Knjashnin (Jacow Borissowitsj), een Russisch dichter, geboren te Pskow den 14den October 1740, ontving eerst in het ouderlijk huis, daarna te Petersburg zijne opleiding, oefende zich in de Fransche, Duitsche en Italiaansche letterkunde en maakte op school reeds verzen.
Na het eindigen zijner studiën zag hij zich eerst geplaatst bij het ministérie van Buitenlandsche Zaken, trad toen in krijgsdienst, en werd kapitein en adjudant-generaal. In dien tijd schreef hij het treurspel „Didona”, hetwelk de aandacht boeide van keizerin Catharina.
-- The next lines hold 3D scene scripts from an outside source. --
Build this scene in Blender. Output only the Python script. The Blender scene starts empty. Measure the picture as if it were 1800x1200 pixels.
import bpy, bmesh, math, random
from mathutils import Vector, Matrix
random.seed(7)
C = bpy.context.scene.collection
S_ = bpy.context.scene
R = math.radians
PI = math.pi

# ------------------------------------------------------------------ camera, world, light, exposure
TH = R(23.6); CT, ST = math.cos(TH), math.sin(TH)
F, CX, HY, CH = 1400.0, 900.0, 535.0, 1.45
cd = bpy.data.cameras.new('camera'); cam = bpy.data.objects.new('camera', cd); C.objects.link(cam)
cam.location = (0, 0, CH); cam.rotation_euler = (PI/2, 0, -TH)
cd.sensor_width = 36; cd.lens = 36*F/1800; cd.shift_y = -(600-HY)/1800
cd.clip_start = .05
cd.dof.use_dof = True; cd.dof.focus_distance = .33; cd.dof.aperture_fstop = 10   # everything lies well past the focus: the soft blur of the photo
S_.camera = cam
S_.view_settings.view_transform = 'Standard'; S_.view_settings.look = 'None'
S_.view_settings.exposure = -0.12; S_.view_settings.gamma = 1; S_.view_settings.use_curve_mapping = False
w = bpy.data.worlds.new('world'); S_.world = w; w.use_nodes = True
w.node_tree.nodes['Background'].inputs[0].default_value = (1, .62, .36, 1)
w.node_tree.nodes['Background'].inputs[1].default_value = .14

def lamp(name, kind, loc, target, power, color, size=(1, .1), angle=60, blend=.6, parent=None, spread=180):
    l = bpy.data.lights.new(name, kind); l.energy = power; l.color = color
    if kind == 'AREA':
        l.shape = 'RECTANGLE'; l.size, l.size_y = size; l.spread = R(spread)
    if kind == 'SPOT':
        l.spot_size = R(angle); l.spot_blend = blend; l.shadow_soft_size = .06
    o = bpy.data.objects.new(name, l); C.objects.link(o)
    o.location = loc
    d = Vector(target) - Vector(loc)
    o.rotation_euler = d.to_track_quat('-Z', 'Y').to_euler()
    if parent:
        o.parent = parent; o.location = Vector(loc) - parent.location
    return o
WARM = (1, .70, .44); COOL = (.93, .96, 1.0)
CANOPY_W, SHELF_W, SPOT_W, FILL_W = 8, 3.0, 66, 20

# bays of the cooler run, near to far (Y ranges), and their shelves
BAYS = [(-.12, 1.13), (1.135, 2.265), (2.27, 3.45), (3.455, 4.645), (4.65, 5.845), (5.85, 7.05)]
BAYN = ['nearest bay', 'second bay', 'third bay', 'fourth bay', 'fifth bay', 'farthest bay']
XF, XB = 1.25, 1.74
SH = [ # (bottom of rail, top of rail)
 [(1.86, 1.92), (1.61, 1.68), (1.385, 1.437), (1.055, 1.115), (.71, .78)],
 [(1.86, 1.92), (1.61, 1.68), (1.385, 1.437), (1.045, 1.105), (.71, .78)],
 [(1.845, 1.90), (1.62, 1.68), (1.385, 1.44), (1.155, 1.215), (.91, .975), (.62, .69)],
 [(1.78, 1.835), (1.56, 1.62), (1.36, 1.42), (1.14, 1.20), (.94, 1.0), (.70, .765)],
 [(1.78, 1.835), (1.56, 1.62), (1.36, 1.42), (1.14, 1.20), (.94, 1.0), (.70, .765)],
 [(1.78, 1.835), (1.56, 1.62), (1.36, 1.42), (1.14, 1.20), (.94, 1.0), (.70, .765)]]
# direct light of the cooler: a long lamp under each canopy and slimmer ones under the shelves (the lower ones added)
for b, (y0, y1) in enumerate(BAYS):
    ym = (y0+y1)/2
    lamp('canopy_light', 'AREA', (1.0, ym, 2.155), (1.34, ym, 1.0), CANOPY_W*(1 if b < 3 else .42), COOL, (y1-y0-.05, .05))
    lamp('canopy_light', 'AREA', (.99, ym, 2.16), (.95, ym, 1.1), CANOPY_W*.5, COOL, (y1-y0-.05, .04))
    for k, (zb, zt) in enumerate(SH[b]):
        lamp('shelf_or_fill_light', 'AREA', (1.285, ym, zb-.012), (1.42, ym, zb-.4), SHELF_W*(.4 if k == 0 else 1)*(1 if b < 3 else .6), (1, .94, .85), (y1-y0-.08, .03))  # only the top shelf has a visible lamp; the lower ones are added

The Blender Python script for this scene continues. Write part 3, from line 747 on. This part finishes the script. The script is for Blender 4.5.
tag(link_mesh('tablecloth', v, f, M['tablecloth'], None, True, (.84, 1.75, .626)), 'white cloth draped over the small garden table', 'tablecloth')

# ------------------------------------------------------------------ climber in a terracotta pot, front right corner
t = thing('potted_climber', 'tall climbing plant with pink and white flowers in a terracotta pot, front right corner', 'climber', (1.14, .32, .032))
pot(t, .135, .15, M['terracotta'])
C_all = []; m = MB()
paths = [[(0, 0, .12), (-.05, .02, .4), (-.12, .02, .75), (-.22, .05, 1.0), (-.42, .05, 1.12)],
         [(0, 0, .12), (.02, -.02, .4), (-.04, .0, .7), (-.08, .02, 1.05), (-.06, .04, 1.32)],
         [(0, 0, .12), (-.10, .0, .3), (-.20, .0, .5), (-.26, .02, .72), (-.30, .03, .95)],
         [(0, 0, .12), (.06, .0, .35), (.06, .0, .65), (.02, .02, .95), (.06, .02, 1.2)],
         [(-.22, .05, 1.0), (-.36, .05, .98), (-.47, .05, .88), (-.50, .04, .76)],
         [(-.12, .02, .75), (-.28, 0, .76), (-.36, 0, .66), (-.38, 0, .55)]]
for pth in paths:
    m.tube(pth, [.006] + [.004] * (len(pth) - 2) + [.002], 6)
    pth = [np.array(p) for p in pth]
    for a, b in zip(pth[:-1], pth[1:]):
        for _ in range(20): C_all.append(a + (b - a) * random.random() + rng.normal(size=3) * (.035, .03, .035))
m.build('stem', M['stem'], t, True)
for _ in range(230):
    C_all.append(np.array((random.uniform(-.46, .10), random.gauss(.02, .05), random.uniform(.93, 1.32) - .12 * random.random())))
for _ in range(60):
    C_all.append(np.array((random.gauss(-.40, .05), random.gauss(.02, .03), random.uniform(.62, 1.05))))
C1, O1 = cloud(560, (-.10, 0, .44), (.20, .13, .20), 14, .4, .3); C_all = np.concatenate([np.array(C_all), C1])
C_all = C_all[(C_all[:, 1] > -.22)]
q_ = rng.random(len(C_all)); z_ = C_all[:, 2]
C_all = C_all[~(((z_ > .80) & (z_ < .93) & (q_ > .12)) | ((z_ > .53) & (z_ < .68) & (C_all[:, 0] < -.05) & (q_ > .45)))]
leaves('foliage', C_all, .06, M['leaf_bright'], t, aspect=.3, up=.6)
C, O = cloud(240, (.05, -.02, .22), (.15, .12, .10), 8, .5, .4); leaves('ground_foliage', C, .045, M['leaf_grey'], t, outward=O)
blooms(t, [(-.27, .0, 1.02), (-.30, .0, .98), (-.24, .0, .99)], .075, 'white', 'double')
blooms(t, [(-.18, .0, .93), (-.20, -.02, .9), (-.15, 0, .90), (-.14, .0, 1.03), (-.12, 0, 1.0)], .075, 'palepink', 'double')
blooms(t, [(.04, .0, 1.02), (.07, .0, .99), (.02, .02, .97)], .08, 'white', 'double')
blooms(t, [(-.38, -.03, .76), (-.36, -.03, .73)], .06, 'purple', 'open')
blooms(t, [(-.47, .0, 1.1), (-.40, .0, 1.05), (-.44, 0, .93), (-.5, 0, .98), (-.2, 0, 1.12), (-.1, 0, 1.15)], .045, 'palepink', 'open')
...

Op eene reis naar Moskou kwam hij in kennis met Soemarakow, trad met diens dochter in het huwelijk, verliet de krijgsdienst om zich uitstekend aan de letterkunde te wijden, doch koos weldra de ambtenaarsloopbaan zonder evenwel de dichtkunst te laten varen. Hij schreef het treurspel „Rosslaw”, werd in 1783 lid der académie te Petersburg en nam deel aan de vervaardiging van een woordenboek, hetwelk door dit ligchaam werd uitgegeven.
Op verzoek der Keizerin vertaalde hij in 3 weken de „Clemenza di Tito” van Metastasio in het Russisch. Voorts schreef hij de treurspelen: „Sophonisba” en „Wladissan”, en de bijspelen: „De pronker” en „De zonderling”. Zijn beste werk is „Wadim”, waarin hij de republikeinsche grootheid van Nowgorod verheerlijkt. Hij werd deswege verdacht gehouden van revolutionaire gezindheden en haalde zich een procès op den hals. Hij overleed den 25sten Januarij 1791. Zijne werken zijn in 1822 in 5, en in 1850 in 2 deelen in het licht verschenen.